Six books by children's author Dr. Seuss recently discontinued from print due to racist images will be placed under review by Guelph Public Library.
“The publisher has decided not to publish them, so they haven’t necessarily been banned, just a decision by the publisher to stop publishing them,” noted Steve Kraft, CEO of Guelph Public Library.
The six books recently discontinued are: If I Ran the Zoo, McElligot’s Pool, And to Think That I Saw it on Mulberry Street, On Beyond Zebra, The Cat’s Quizzer and Scrambled Eggs Super!
The Kitchener Public Library has removed the six books in question from shelves while they are under review.
“We are following the same pattern as most libraries across Canada and our neighbours as well,” said Kraft. “We are going to review them, so we haven’t taken them off the shelf yet. It’s just part of a normal process whenever controversial material comes to our attention.”
After review the library will look at its options for the books, which could include relocating them to a different section of the library.

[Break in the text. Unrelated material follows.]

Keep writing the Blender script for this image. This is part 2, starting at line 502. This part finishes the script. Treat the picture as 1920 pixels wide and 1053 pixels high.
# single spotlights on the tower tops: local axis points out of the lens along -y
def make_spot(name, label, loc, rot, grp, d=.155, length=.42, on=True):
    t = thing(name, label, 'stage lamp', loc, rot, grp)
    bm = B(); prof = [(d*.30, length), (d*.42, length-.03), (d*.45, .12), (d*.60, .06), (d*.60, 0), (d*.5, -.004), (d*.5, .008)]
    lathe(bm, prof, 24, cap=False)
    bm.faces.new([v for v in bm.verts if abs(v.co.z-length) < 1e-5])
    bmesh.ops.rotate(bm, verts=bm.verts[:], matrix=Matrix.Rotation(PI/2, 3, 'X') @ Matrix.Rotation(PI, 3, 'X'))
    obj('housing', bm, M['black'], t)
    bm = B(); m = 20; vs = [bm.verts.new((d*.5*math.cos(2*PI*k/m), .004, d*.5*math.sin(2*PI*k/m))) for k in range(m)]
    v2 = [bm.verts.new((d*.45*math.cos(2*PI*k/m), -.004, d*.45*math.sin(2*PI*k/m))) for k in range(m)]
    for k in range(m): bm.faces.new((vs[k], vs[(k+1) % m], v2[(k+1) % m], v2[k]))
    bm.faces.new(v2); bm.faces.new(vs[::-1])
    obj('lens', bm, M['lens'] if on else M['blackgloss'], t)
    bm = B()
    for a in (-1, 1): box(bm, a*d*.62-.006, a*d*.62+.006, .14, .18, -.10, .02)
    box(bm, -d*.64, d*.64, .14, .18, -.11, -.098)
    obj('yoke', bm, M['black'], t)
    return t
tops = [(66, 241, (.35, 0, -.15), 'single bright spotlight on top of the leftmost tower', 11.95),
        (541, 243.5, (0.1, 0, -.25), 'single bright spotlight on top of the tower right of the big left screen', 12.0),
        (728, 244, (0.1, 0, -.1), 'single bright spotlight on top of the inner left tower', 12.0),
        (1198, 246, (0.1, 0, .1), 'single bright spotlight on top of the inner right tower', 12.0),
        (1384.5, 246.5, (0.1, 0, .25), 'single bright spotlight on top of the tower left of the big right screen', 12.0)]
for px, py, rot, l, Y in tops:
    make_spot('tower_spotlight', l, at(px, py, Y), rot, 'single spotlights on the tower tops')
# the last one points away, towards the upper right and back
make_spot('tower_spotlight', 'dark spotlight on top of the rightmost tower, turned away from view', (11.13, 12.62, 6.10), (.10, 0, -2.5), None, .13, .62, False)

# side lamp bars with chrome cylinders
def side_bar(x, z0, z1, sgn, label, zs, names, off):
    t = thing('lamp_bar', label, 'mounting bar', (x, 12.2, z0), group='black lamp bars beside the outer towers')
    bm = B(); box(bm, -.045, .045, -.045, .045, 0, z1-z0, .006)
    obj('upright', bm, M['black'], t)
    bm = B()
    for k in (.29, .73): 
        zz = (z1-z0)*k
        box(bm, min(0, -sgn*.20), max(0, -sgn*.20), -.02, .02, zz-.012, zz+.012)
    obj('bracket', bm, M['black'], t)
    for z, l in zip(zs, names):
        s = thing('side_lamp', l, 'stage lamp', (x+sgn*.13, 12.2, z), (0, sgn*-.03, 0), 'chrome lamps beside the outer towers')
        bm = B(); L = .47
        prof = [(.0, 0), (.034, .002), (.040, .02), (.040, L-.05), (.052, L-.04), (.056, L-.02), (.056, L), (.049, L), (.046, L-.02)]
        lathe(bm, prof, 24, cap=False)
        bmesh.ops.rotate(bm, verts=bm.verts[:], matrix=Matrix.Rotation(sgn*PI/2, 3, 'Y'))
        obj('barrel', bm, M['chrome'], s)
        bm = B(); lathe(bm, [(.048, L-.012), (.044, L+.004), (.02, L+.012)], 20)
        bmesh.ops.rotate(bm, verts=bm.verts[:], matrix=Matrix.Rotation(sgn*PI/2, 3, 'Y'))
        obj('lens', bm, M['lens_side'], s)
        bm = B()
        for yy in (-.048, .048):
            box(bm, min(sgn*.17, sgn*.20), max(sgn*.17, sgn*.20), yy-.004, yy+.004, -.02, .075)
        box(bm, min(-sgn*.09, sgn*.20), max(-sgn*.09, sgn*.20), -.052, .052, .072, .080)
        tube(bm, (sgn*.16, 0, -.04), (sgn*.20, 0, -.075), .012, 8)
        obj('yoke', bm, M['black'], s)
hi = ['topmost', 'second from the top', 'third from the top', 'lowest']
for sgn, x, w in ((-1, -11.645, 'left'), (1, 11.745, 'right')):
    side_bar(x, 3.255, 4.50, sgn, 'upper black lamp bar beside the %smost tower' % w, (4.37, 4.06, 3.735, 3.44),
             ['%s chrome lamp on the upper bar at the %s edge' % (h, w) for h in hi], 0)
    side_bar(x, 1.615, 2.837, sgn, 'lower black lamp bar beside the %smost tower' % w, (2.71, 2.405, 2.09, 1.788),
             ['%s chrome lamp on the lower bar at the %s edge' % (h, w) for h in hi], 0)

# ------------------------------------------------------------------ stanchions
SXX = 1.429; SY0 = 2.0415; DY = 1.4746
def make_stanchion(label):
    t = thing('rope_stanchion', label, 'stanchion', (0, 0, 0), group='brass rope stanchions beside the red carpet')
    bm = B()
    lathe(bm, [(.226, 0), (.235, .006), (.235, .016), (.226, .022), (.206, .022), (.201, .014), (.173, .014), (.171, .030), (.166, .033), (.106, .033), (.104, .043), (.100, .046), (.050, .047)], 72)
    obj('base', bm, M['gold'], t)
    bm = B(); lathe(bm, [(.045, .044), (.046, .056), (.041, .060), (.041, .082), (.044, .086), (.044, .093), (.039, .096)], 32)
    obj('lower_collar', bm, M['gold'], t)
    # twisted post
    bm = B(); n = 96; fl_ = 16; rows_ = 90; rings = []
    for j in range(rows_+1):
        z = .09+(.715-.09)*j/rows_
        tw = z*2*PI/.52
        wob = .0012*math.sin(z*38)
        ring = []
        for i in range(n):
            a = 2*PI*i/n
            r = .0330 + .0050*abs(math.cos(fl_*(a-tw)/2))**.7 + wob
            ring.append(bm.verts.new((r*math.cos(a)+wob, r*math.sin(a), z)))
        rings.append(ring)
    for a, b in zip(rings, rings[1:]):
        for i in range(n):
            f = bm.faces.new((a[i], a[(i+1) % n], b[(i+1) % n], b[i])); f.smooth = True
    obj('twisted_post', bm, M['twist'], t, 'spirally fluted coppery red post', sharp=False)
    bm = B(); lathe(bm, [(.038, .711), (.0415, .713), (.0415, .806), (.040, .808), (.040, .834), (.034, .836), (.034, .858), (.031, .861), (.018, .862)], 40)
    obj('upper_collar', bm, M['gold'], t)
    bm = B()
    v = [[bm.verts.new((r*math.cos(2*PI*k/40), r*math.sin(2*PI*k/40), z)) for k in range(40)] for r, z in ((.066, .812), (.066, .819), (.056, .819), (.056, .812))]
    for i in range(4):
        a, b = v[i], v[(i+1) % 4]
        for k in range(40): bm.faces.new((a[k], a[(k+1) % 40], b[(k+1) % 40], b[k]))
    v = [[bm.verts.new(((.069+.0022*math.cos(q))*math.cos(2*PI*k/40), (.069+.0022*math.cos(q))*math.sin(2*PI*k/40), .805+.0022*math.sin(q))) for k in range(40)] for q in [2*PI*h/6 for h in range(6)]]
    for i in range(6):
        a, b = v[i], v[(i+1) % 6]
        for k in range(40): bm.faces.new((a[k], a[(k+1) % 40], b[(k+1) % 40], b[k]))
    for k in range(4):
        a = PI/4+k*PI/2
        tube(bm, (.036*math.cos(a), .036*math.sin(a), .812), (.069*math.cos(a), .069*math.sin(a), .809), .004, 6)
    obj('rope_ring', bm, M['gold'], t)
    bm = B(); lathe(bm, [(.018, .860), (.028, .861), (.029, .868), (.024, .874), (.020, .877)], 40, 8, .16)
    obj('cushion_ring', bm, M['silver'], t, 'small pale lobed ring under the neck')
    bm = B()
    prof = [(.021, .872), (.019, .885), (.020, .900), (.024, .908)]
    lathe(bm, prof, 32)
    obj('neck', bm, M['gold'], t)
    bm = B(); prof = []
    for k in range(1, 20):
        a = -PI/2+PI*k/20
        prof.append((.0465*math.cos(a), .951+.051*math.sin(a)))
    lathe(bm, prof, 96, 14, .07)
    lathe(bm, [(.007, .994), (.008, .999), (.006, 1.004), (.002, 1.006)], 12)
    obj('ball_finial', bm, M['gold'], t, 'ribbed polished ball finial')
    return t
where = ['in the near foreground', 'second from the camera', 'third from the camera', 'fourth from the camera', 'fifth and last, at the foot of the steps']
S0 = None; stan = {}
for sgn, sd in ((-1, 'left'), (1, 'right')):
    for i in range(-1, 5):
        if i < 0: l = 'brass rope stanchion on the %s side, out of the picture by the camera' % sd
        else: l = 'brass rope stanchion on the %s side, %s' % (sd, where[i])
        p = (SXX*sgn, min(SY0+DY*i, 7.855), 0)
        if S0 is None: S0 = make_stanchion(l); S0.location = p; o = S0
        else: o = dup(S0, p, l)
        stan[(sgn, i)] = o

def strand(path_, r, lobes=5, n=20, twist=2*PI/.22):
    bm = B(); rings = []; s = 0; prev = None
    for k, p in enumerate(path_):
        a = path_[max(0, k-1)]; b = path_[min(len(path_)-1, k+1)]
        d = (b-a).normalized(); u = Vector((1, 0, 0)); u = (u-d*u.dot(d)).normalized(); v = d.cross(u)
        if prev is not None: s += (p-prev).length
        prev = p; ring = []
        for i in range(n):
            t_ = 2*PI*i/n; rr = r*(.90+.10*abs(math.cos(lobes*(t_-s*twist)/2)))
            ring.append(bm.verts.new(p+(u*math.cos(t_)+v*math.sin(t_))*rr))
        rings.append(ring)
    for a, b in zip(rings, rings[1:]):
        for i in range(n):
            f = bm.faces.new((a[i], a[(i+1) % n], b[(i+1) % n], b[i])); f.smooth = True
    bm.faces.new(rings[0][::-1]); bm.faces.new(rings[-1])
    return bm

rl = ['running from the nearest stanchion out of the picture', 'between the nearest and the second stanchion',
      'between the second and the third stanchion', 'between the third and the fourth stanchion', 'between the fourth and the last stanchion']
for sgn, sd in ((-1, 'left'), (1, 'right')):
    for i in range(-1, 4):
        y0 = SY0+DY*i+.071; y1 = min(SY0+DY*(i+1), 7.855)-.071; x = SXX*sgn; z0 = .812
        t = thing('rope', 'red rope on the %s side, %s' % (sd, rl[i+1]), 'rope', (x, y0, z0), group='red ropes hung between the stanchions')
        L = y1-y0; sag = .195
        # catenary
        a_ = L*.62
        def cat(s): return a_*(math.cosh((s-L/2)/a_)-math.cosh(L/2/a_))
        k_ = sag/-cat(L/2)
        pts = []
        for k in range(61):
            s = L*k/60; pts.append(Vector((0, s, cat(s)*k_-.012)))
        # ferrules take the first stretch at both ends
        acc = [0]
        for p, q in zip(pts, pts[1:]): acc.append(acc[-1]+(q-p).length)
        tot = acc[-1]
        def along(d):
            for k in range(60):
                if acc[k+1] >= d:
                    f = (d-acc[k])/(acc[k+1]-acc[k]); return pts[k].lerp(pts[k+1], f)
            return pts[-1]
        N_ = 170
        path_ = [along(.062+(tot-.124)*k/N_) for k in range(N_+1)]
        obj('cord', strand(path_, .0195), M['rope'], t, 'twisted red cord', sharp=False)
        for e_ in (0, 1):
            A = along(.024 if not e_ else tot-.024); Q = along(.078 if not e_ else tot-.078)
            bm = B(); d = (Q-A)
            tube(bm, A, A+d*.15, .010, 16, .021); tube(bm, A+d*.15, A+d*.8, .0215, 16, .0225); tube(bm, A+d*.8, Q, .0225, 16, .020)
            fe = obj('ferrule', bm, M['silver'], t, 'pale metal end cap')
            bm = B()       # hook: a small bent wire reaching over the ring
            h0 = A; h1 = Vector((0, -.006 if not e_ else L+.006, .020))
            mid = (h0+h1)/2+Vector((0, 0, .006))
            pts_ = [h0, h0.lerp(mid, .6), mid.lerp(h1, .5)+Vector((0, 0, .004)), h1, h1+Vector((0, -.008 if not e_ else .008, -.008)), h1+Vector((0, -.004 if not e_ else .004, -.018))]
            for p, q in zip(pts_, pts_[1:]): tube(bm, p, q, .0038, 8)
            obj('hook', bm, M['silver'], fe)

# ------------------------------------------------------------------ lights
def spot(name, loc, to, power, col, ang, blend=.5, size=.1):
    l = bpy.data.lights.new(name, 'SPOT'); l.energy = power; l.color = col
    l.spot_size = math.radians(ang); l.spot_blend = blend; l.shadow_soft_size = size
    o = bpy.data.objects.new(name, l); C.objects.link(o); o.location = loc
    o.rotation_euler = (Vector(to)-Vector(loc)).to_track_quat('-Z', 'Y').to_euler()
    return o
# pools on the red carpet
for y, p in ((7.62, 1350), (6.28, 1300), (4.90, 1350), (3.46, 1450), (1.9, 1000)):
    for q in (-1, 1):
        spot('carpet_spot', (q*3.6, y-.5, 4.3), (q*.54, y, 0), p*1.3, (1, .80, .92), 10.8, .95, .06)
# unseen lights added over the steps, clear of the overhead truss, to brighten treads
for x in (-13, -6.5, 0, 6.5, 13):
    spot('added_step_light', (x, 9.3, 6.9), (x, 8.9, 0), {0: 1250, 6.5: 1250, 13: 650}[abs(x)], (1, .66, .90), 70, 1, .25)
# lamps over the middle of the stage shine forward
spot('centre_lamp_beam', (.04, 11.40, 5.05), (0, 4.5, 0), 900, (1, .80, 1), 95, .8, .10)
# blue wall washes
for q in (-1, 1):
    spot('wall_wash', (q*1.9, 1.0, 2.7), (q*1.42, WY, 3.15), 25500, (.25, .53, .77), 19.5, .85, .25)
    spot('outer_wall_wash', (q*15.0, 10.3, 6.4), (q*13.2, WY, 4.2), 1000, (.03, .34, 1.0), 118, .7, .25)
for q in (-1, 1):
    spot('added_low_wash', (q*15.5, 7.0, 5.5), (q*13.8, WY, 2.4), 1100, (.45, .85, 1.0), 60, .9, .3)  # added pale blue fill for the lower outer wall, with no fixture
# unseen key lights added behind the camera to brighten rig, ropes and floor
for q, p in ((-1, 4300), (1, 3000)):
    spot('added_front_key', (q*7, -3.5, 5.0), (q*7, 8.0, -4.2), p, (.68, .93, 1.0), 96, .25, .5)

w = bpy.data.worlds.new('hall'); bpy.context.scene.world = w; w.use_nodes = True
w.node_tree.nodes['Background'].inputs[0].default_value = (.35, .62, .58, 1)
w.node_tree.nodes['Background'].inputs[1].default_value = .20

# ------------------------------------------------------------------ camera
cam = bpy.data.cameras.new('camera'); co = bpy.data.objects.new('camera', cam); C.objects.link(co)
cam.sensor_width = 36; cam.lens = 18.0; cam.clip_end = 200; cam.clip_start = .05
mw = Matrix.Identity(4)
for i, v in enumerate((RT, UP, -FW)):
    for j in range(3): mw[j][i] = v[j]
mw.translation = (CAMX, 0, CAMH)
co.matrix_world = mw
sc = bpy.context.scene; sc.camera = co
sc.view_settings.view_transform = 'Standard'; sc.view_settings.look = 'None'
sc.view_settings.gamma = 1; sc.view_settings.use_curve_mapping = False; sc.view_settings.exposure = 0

“Say, for example you could put it in the adult collection or add it to a special reference collection,” said Kraft. “People do want to look at this material for research purposes or educational purposes.”
Kraft said he couldn’t think of other titles off the top of his head which were reclassified in the same way.
“Nothing that readily comes to mind, anyway,” he said.
Kraft noted he recently saw that a movie from 1956 was playing on TV, The Searchers starring John Wayne.
“Which has depictions of Indigenous people that are not true, but they publish a disclaimer,” said Kraft. “They don’t want to pull the material from the public eye because that would indicate in some instances that racism does not exist, when in fact it does. You want the material somehow at hand or to be able to reference it and make your own decisions of how times have changed.”
Kraft said he doesn’t think a disclaimer label is the solution for books at the Guelph Public Library.
“I don’t think that is necessarily appropriate, because then you would be labelling many books with controversial content for various reason. In my opinion that isn’t a practical approach to these things,” he said.